_DATASET SECTION_
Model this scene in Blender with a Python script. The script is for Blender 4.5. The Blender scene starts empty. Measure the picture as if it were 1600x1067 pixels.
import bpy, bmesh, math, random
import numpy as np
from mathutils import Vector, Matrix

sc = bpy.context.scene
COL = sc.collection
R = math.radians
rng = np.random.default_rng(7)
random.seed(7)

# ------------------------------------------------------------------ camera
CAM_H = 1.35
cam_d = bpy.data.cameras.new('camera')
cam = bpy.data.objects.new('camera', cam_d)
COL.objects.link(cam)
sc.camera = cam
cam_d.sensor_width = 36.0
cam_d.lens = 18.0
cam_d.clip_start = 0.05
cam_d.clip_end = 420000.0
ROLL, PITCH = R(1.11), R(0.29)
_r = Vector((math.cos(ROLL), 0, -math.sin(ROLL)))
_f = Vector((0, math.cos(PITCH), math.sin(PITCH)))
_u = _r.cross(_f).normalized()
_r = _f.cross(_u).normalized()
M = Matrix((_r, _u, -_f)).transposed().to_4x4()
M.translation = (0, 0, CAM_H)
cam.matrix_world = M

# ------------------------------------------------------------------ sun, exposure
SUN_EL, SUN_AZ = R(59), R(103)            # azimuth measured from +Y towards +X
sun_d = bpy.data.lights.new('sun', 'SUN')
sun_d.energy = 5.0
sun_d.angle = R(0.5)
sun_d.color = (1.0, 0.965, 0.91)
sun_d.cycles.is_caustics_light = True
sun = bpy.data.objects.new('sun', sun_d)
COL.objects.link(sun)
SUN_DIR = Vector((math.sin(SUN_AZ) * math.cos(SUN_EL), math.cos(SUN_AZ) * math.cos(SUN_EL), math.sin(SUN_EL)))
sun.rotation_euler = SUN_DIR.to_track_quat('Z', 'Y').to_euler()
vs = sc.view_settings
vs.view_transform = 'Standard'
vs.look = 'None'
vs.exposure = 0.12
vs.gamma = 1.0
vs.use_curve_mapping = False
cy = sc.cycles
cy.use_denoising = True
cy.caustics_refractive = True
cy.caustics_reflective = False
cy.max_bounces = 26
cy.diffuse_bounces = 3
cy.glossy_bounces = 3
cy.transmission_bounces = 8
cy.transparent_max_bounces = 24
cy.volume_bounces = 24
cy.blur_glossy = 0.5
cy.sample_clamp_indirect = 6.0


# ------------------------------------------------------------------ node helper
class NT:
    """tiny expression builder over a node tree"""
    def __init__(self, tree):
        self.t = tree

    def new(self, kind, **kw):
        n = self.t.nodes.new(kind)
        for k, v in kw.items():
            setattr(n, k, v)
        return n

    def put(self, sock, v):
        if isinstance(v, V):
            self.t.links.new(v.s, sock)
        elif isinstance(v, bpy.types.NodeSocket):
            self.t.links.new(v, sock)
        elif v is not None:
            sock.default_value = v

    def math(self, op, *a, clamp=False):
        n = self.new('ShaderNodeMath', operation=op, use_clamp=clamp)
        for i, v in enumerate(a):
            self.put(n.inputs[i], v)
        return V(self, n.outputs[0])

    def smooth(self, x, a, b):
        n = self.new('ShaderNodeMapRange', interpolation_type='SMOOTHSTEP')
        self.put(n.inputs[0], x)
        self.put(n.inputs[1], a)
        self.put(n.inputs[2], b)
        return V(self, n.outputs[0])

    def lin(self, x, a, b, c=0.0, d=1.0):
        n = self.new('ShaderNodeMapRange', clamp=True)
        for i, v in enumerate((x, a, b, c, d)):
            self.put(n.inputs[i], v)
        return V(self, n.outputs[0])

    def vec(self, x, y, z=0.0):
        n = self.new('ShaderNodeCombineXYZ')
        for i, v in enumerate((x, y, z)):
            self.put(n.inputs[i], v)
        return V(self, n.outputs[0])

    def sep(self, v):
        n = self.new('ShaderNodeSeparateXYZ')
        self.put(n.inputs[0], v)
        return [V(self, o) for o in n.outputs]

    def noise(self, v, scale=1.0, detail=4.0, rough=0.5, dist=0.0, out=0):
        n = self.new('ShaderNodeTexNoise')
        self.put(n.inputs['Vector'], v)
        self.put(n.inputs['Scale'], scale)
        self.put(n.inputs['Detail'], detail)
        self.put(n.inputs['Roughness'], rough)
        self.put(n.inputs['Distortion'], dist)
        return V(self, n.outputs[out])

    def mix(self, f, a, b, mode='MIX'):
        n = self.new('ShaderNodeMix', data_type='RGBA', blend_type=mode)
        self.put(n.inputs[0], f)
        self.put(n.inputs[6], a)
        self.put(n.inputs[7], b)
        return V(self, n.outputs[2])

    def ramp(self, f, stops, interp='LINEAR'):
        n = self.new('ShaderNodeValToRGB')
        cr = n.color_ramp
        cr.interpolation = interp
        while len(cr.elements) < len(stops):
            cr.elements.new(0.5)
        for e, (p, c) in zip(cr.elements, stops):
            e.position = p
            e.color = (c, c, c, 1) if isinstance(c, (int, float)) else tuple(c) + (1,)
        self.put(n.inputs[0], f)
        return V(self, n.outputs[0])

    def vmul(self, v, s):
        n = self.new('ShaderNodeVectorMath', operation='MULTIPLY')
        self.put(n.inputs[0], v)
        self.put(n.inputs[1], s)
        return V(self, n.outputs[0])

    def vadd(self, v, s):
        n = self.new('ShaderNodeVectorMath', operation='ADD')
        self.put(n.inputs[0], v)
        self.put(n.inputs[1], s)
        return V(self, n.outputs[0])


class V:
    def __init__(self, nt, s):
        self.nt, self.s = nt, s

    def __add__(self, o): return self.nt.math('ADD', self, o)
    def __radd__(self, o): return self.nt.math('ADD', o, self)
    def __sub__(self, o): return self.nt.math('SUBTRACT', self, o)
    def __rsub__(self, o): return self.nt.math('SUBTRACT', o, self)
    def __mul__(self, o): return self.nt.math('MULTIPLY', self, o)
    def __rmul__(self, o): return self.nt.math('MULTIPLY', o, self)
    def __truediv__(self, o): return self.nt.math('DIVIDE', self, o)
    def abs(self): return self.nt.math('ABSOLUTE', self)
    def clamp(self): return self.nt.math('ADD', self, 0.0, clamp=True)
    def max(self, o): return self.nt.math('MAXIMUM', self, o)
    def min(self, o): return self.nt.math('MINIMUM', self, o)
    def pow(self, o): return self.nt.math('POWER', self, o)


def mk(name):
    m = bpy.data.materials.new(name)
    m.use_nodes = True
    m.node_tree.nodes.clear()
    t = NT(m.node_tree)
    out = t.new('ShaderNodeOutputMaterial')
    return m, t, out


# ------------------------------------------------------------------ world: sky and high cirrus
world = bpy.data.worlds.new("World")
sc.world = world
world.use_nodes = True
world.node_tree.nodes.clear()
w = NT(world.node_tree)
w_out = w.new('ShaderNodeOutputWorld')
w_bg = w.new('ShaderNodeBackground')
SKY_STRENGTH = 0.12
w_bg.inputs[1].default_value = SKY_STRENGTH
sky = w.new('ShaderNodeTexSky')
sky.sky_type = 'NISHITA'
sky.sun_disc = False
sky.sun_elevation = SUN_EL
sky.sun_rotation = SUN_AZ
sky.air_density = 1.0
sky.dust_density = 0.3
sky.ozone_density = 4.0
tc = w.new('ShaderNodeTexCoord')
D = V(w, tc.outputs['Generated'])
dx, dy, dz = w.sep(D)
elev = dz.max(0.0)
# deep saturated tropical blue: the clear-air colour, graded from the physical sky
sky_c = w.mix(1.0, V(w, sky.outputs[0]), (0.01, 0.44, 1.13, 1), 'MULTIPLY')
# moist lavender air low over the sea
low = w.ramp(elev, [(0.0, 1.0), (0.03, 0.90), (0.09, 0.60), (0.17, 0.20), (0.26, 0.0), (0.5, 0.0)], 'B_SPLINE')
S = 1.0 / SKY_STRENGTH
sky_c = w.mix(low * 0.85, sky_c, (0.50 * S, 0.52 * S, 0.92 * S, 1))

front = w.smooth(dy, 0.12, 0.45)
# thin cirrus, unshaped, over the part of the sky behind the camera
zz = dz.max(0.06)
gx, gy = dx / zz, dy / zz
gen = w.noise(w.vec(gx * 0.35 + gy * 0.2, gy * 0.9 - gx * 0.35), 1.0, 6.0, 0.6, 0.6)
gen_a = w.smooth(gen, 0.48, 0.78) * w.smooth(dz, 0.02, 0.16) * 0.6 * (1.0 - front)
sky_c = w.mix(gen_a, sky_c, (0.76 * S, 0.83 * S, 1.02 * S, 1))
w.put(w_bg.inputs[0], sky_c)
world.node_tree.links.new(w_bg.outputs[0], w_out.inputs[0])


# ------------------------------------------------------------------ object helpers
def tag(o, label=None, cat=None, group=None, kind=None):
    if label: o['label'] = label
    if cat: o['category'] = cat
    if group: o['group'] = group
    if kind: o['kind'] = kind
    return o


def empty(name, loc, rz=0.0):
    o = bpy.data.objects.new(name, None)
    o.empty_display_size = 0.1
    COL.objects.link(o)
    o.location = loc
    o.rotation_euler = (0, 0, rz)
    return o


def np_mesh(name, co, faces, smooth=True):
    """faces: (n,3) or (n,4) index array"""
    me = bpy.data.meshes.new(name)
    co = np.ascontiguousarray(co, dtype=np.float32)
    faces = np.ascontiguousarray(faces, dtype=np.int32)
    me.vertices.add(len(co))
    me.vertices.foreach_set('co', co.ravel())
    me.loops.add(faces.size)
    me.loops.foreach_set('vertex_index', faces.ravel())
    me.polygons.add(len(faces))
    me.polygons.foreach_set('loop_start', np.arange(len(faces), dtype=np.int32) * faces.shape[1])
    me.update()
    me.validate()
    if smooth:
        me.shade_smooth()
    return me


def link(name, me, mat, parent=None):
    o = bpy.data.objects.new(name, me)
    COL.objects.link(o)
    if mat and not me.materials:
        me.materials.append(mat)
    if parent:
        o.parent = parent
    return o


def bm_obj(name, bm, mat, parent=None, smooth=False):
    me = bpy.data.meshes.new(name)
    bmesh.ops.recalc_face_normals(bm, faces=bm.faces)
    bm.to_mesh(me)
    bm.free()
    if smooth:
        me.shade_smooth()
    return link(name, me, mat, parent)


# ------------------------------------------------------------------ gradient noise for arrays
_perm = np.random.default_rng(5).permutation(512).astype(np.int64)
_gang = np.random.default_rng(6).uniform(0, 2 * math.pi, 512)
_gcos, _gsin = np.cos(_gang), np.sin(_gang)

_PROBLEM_
Repeat, exactly and only, the lines from the beginning of the material through the line that contains "random.seed(7)".

_FULL ANSWER_
Model this scene in Blender with a Python script. The script is for Blender 4.5. The Blender scene starts empty. Measure the picture as if it were 1600x1067 pixels.
import bpy, bmesh, math, random
import numpy as np
from mathutils import Vector, Matrix

sc = bpy.context.scene
COL = sc.collection
R = math.radians
rng = np.random.default_rng(7)
random.seed(7)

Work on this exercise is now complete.